Determining land subsidence potential using the evidential belief function model: A case study for the Bardaskan Aquifer, Iran

Abstract

In this study, we employed the evidential belief function model (EBF) to evaluate the potential for land subsidence in the primary aquifer of Bardaskan. Through field visits, we recorded GPS coordinates for 174 land subsidence points. Factors considered in assessing land subsidence potential included well density, groundwater extraction rate, geological characteristics, proximity to faults, vegetation cover, distance from the river, slope, and land use. To develop and validate the model, 70% of the recorded points were randomly selected for training and implementation, while the remaining 30% were reserved for model validation. The number and percentage of land subsidence points in the different classes of the corresponding layers were determined by integrating the training points with influential variables maps such as distance from the river, distance from the fault, land use, and extraction volume.
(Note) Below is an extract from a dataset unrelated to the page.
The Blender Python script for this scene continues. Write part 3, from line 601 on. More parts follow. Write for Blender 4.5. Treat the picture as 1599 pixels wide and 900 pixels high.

The EBF model rate was calculated for different layer classes. For modeling, all rates of the EBF model in each cell were summated, and the ‎potential of land subsidence was calculated.‎ Finally, the map of land subsidence potential based on the EBF model was determined with GIS. The results showed that most of the subsidence points were located in alluvial sediment of the Holocene period, in areas with high groundwater harvesting, a distance of at least 3000 m from a river, a distance of at least 6000 m from a fault, low‐density rangelands, slopes of at least 0%–2%, and farmlands and gardens. A receiver operating characteristic curve analysis of the EBF model showed that it could accurately predict land subsidence in 87.5% of cases using 30% of the validation data. This suggests that the model can be used for practical applications.